Será Salvador Illa, ya como presidente de la Generalitat y por tanto en calidad de primer representante del Estado en Cataluña, quien mañana ponga fin a una década de estupidez antimonárquica. Le visitará en la Zarzuela y quizás pueda decirle al jefe del Estado que la autonomía que tiene el cometido de gobernar es bastante menos crítica con su figura de lo que el secesionismo desea aparentar.
Si el Rey es garante constitucional de la unidad, Illa se ha cansado de repetir antes de ser investido que no será él “quien rompa España”. Ni por la financiación que se prepara, ni por trasladar a los catalanes una monarcofobia que reside lejos de la opinión ciudadana generalizada, menos todavía después del impecable acento catalán de su hija Leonor, princesa de Girona.

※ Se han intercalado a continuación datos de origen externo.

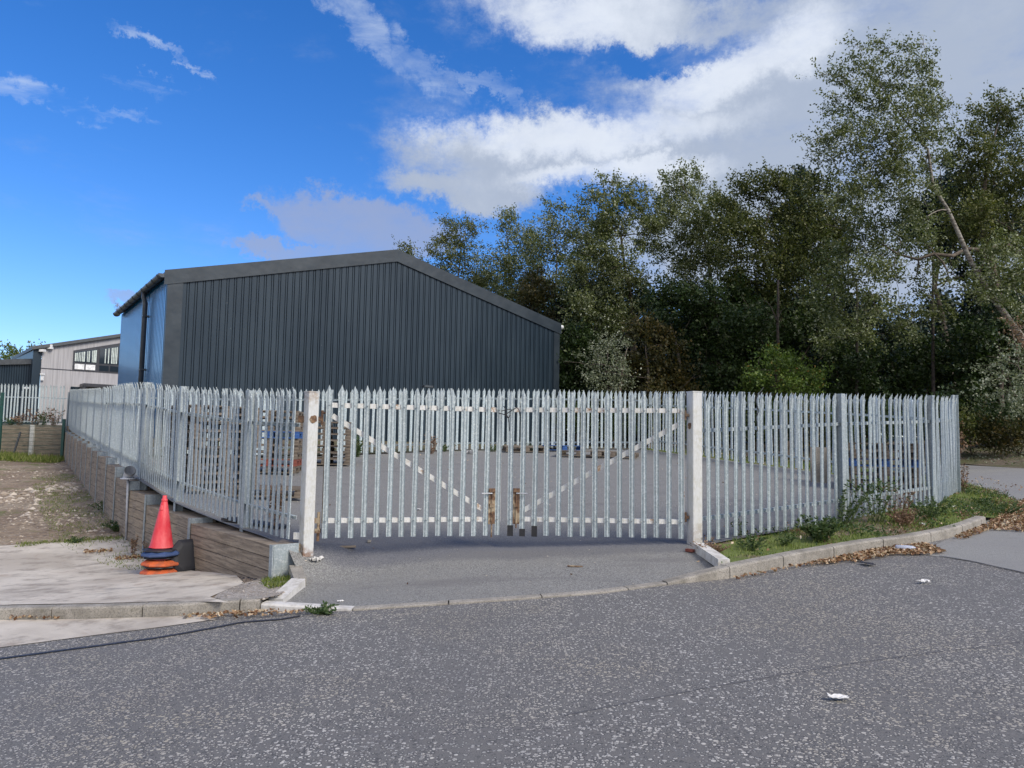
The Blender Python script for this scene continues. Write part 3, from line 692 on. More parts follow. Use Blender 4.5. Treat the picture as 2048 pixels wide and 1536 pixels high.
for i, a in enumerate(wallP):
    j = max(0, i-1); b = wallP[i+1] if i < len(wallP)-1 else wallP[i]; pv = wallP[j]
    an = math.atan2(b[1]-pv[1], b[0]-pv[0]); n = Vector((-math.sin(an), math.cos(an), 0)); top = a[3]+.01
    c0 = Vector((a[0], a[1], 0))
    mb = MB(); H = top-a[2]+.3
    mb.box(c0+n*.012+Vector((0, 0, top-H/2)), (.085 if i in (0, 1) else .055, .012, H), an).box(c0-n*.07+Vector((0, 0, top-H/2)), (.012, .14, H), an)
    part('post', mb, 'galv_post', sw)
    if i < 9:   # steel end plate closing the step
        lo = (wallP[i-1][3] if i else a[2]); hgt = max(.14, top-lo+.0) if i else top-a[2]+.02
        dirv = Vector((math.cos(an), math.sin(an), 0))
        part('end_plate', MB().box(c0-n*.16-dirv*.012+Vector((0, 0, top-hgt/2)), (.01, .30, hgt), an), 'galv_post', sw)
# pipe elbow on a pole
pb = P(252, 1078, 13.9); pt = P(256, 955, 13.9); pe = thing('vent_pipe', 'thin grey pole topped by an open plastic elbow, before the timber wall', 'pipe', tuple(pb))
part('pole', MB().tube([pb, pt], .02, 8), 'plastic_grey', pe, True)
el = MB(); c0 = Vector(pt)
el.tube([c0+Vector((-.02, 0, -.02)), c0+Vector((0, 0, .05)), c0+Vector((.05, -.05, .10)), c0+Vector((.08, -.09, .13))], [.075, .08, .095, .10], 16, cap=False)
el.tube([c0+Vector((.08, -.09, .13)), c0+Vector((.05, -.05, .10)), c0+Vector((0, 0, .05))], [.088, .08, .07], 16, cap=False).lathe([(.0, -.03), (.13, -.03), (.13, -.01), (.07, 0)], 16, tuple(c0))
part('elbow', el, 'plastic_grey', pe, True)

# far timber wall + mesh fence
fw = thing('sleeper_wall', 'far timber sleeper wall with a white post, at the left edge', 'retaining wall', (-21.3, 33.9, .6))
mb = MB(); z = 1.97
while z > .4:
    x = -28.
    while x < -19.9:
        l = random.uniform(1.6, 2.6); x2 = min(x+l, -19.9); mb.box(((x+x2)/2, 33.9+random.uniform(-.02, .02), z-.09), (x2-x-.01, .12, .175)); x = x2
    z -= .18
part('sleepers', mb, 'sleeper', fw)
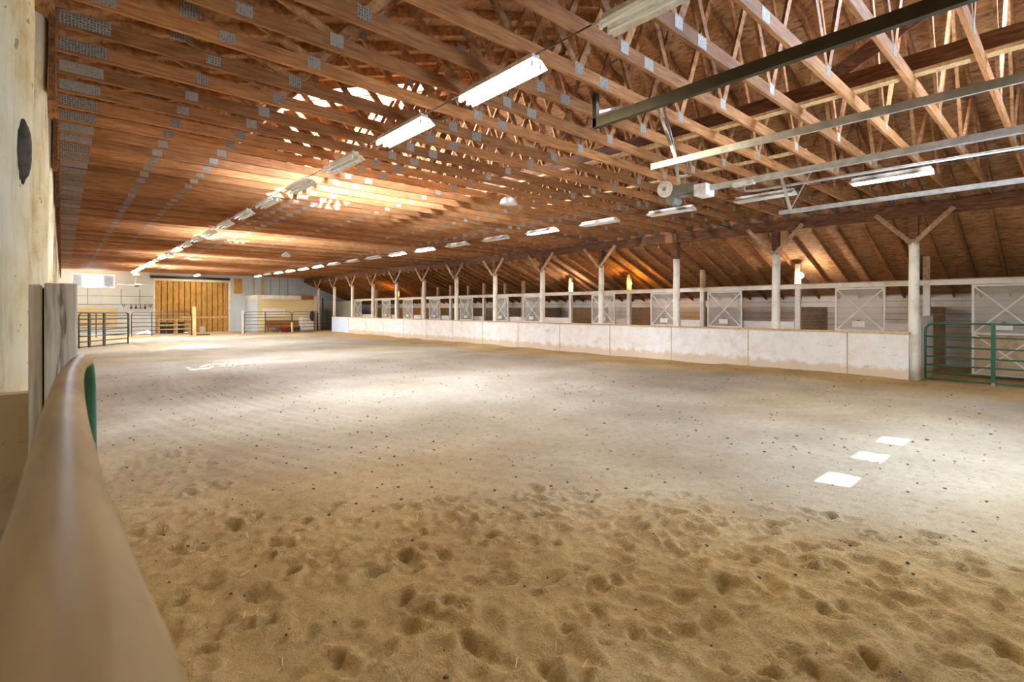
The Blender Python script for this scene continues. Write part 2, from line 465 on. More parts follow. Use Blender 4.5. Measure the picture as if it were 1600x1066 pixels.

La visita a la Zarzuela constituye un regreso a la normalidad más en el panorama catalán. Simbólico, claro, pero igual que lo fue en 2017 la crucifixión política al monarca por un independentismo que hoy transita como pollo sin cabeza (o, si lo prefieren, con las mismas cabezas gastadas de siempre). Cataluña, la normal y pragmática, tiene rey. Se lo puede asegurar Illa a Felipe VI sin parecer un súbdito mojigato, porque su Generalitat tiene Estado y un jefe democrático del mismo que para sí quisieran muchos otros países. Los complejos del republicanismo de izquierdas se los puede dejar en el perchero del despacho de la plaza de Sant Jaume. Y no se equivocará.